The exercise:
Copy out the whole listing exactly as written, leaving the pictures behind.

Dataset section:
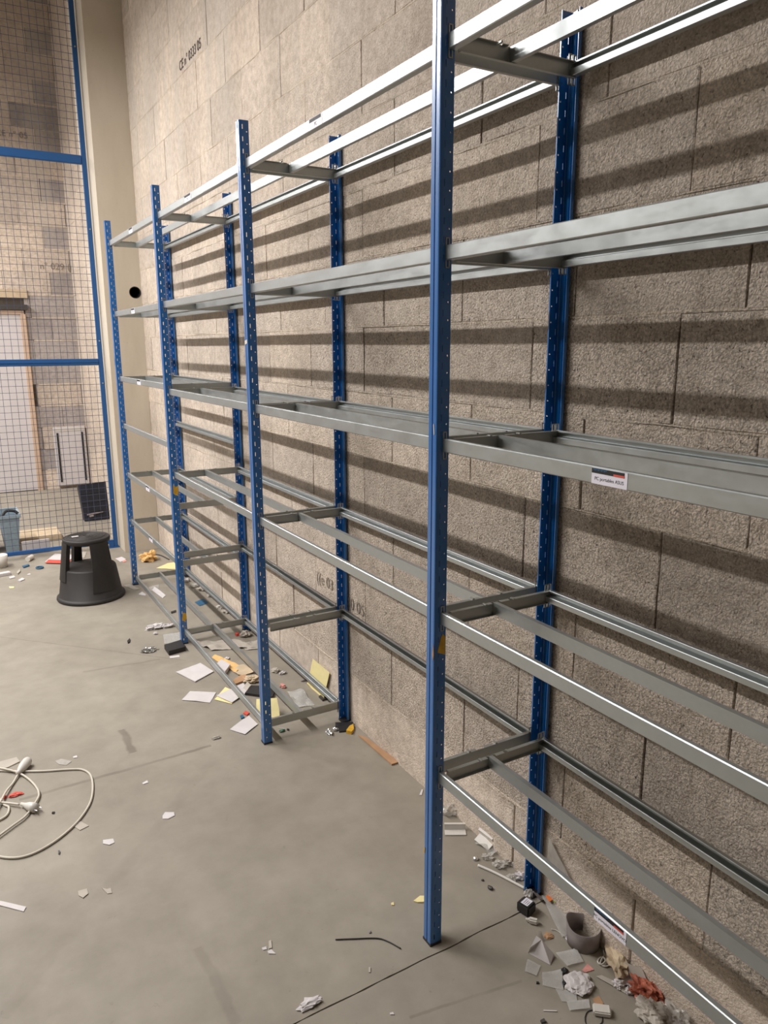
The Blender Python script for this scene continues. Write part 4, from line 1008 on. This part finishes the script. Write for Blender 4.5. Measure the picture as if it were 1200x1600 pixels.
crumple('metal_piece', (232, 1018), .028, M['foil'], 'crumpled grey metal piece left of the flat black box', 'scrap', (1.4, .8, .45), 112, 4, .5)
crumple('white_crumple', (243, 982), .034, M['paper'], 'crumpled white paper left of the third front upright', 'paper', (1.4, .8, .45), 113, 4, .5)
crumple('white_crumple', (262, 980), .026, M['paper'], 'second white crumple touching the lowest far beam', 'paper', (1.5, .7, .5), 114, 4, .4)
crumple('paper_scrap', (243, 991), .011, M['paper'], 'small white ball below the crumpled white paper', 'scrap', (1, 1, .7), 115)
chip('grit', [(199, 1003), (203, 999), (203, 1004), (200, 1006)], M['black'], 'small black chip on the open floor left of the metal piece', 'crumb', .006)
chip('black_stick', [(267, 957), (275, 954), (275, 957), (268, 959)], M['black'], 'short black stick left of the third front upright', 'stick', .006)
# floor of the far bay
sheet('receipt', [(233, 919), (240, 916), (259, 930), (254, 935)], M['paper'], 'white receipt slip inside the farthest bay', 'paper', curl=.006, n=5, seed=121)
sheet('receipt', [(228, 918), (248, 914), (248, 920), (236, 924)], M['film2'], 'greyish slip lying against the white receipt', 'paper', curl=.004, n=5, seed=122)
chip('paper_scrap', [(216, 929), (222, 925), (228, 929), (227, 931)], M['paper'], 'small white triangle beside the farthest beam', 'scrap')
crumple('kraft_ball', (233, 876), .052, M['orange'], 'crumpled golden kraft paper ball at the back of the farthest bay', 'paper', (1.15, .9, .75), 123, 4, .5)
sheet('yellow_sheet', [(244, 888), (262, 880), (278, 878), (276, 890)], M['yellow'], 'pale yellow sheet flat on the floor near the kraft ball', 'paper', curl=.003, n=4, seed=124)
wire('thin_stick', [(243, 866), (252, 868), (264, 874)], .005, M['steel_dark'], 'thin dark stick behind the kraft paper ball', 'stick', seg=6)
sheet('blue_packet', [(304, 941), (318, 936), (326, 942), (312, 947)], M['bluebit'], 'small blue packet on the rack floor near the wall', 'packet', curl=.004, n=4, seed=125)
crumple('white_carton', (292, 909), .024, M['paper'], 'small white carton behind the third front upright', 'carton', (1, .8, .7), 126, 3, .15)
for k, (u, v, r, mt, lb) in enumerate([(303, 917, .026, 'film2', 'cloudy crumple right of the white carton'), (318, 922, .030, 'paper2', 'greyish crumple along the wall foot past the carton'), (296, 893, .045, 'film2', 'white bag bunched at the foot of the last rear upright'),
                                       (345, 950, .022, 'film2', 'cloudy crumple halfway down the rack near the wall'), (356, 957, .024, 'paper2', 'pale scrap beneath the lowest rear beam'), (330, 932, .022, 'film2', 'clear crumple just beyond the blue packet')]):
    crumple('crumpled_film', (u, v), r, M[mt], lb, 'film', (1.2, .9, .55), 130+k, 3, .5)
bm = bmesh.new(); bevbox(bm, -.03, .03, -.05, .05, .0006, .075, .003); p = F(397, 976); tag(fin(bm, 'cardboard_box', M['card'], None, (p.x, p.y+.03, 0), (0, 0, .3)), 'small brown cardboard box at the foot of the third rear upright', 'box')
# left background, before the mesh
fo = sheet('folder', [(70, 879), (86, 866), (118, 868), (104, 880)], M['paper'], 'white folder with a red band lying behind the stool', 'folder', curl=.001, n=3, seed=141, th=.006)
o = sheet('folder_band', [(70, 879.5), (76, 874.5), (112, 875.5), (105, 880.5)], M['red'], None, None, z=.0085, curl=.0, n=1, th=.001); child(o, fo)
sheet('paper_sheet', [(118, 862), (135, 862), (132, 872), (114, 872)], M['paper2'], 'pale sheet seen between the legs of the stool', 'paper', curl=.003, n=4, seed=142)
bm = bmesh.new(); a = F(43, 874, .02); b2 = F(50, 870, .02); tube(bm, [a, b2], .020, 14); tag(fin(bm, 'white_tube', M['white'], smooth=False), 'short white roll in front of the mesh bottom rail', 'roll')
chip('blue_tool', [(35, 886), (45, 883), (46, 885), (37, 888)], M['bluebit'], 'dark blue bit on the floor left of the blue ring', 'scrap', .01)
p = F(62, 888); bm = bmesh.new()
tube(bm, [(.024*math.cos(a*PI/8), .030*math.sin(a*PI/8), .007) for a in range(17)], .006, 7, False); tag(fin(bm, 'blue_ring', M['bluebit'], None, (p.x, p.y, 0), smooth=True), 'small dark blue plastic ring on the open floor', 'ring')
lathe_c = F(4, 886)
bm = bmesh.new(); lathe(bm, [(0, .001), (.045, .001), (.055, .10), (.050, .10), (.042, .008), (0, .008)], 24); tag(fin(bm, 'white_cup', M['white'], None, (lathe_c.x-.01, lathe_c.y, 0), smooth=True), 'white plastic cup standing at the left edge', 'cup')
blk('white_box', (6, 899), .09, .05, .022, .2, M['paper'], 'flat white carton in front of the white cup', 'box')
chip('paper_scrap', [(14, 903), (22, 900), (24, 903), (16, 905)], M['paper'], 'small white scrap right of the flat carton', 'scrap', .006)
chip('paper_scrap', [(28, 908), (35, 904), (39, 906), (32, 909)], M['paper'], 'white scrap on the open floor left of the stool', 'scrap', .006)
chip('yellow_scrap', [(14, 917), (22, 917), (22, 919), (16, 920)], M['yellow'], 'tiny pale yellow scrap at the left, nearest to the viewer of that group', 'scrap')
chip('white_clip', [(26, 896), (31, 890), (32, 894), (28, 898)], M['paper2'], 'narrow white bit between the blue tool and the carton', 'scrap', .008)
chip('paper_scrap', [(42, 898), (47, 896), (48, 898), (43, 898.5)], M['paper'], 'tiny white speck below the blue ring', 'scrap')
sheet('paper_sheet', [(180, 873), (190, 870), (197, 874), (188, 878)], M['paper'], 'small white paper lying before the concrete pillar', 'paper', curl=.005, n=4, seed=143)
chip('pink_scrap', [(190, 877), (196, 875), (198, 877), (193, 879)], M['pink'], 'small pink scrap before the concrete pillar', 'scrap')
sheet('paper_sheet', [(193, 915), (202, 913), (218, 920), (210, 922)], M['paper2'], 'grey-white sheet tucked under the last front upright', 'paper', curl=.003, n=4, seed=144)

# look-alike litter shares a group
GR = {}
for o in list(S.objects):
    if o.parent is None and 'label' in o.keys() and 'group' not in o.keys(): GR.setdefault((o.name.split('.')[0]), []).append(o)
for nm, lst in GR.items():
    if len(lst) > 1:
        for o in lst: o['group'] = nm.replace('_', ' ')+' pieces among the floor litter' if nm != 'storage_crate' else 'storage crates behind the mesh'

Problem solution:
The Blender Python script for this scene continues. Write part 4, from line 1008 on. This part finishes the script. Write for Blender 4.5. Measure the picture as if it were 1200x1600 pixels.
crumple('metal_piece', (232, 1018), .028, M['foil'], 'crumpled grey metal piece left of the flat black box', 'scrap', (1.4, .8, .45), 112, 4, .5)
crumple('white_crumple', (243, 982), .034, M['paper'], 'crumpled white paper left of the third front upright', 'paper', (1.4, .8, .45), 113, 4, .5)
crumple('white_crumple', (262, 980), .026, M['paper'], 'second white crumple touching the lowest far beam', 'paper', (1.5, .7, .5), 114, 4, .4)
crumple('paper_scrap', (243, 991), .011, M['paper'], 'small white ball below the crumpled white paper', 'scrap', (1, 1, .7), 115)
chip('grit', [(199, 1003), (203, 999), (203, 1004), (200, 1006)], M['black'], 'small black chip on the open floor left of the metal piece', 'crumb', .006)
chip('black_stick', [(267, 957), (275, 954), (275, 957), (268, 959)], M['black'], 'short black stick left of the third front upright', 'stick', .006)
# floor of the far bay
sheet('receipt', [(233, 919), (240, 916), (259, 930), (254, 935)], M['paper'], 'white receipt slip inside the farthest bay', 'paper', curl=.006, n=5, seed=121)
sheet('receipt', [(228, 918), (248, 914), (248, 920), (236, 924)], M['film2'], 'greyish slip lying against the white receipt', 'paper', curl=.004, n=5, seed=122)
chip('paper_scrap', [(216, 929), (222, 925), (228, 929), (227, 931)], M['paper'], 'small white triangle beside the farthest beam', 'scrap')
crumple('kraft_ball', (233, 876), .052, M['orange'], 'crumpled golden kraft paper ball at the back of the farthest bay', 'paper', (1.15, .9, .75), 123, 4, .5)
sheet('yellow_sheet', [(244, 888), (262, 880), (278, 878), (276, 890)], M['yellow'], 'pale yellow sheet flat on the floor near the kraft ball', 'paper', curl=.003, n=4, seed=124)
wire('thin_stick', [(243, 866), (252, 868), (264, 874)], .005, M['steel_dark'], 'thin dark stick behind the kraft paper ball', 'stick', seg=6)
sheet('blue_packet', [(304, 941), (318, 936), (326, 942), (312, 947)], M['bluebit'], 'small blue packet on the rack floor near the wall', 'packet', curl=.004, n=4, seed=125)
crumple('white_carton', (292, 909), .024, M['paper'], 'small white carton behind the third front upright', 'carton', (1, .8, .7), 126, 3, .15)
for k, (u, v, r, mt, lb) in enumerate([(303, 917, .026, 'film2', 'cloudy crumple right of the white carton'), (318, 922, .030, 'paper2', 'greyish crumple along the wall foot past the carton'), (296, 893, .045, 'film2', 'white bag bunched at the foot of the last rear upright'),
                                       (345, 950, .022, 'film2', 'cloudy crumple halfway down the rack near the wall'), (356, 957, .024, 'paper2', 'pale scrap beneath the lowest rear beam'), (330, 932, .022, 'film2', 'clear crumple just beyond the blue packet')]):
    crumple('crumpled_film', (u, v), r, M[mt], lb, 'film', (1.2, .9, .55), 130+k, 3, .5)
bm = bmesh.new(); bevbox(bm, -.03, .03, -.05, .05, .0006, .075, .003); p = F(397, 976); tag(fin(bm, 'cardboard_box', M['card'], None, (p.x, p.y+.03, 0), (0, 0, .3)), 'small brown cardboard box at the foot of the third rear upright', 'box')
# left background, before the mesh
fo = sheet('folder', [(70, 879), (86, 866), (118, 868), (104, 880)], M['paper'], 'white folder with a red band lying behind the stool', 'folder', curl=.001, n=3, seed=141, th=.006)
o = sheet('folder_band', [(70, 879.5), (76, 874.5), (112, 875.5), (105, 880.5)], M['red'], None, None, z=.0085, curl=.0, n=1, th=.001); child(o, fo)
sheet('paper_sheet', [(118, 862), (135, 862), (132, 872), (114, 872)], M['paper2'], 'pale sheet seen between the legs of the stool', 'paper', curl=.003, n=4, seed=142)
bm = bmesh.new(); a = F(43, 874, .02); b2 = F(50, 870, .02); tube(bm, [a, b2], .020, 14); tag(fin(bm, 'white_tube', M['white'], smooth=False), 'short white roll in front of the mesh bottom rail', 'roll')
chip('blue_tool', [(35, 886), (45, 883), (46, 885), (37, 888)], M['bluebit'], 'dark blue bit on the floor left of the blue ring', 'scrap', .01)
p = F(62, 888); bm = bmesh.new()
tube(bm, [(.024*math.cos(a*PI/8), .030*math.sin(a*PI/8), .007) for a in range(17)], .006, 7, False); tag(fin(bm, 'blue_ring', M['bluebit'], None, (p.x, p.y, 0), smooth=True), 'small dark blue plastic ring on the open floor', 'ring')
lathe_c = F(4, 886)
bm = bmesh.new(); lathe(bm, [(0, .001), (.045, .001), (.055, .10), (.050, .10), (.042, .008), (0, .008)], 24); tag(fin(bm, 'white_cup', M['white'], None, (lathe_c.x-.01, lathe_c.y, 0), smooth=True), 'white plastic cup standing at the left edge', 'cup')
blk('white_box', (6, 899), .09, .05, .022, .2, M['paper'], 'flat white carton in front of the white cup', 'box')
chip('paper_scrap', [(14, 903), (22, 900), (24, 903), (16, 905)], M['paper'], 'small white scrap right of the flat carton', 'scrap', .006)
chip('paper_scrap', [(28, 908), (35, 904), (39, 906), (32, 909)], M['paper'], 'white scrap on the open floor left of the stool', 'scrap', .006)
chip('yellow_scrap', [(14, 917), (22, 917), (22, 919), (16, 920)], M['yellow'], 'tiny pale yellow scrap at the left, nearest to the viewer of that group', 'scrap')
chip('white_clip', [(26, 896), (31, 890), (32, 894), (28, 898)], M['paper2'], 'narrow white bit between the blue tool and the carton', 'scrap', .008)
chip('paper_scrap', [(42, 898), (47, 896), (48, 898), (43, 898.5)], M['paper'], 'tiny white speck below the blue ring', 'scrap')
sheet('paper_sheet', [(180, 873), (190, 870), (197, 874), (188, 878)], M['paper'], 'small white paper lying before the concrete pillar', 'paper', curl=.005, n=4, seed=143)
chip('pink_scrap', [(190, 877), (196, 875), (198, 877), (193, 879)], M['pink'], 'small pink scrap before the concrete pillar', 'scrap')
sheet('paper_sheet', [(193, 915), (202, 913), (218, 920), (210, 922)], M['paper2'], 'grey-white sheet tucked under the last front upright', 'paper', curl=.003, n=4, seed=144)

# look-alike litter shares a group
GR = {}
for o in list(S.objects):
    if o.parent is None and 'label' in o.keys() and 'group' not in o.keys(): GR.setdefault((o.name.split('.')[0]), []).append(o)
for nm, lst in GR.items():
    if len(lst) > 1:
        for o in lst: o['group'] = nm.replace('_', ' ')+' pieces among the floor litter' if nm != 'storage_crate' else 'storage crates behind the mesh'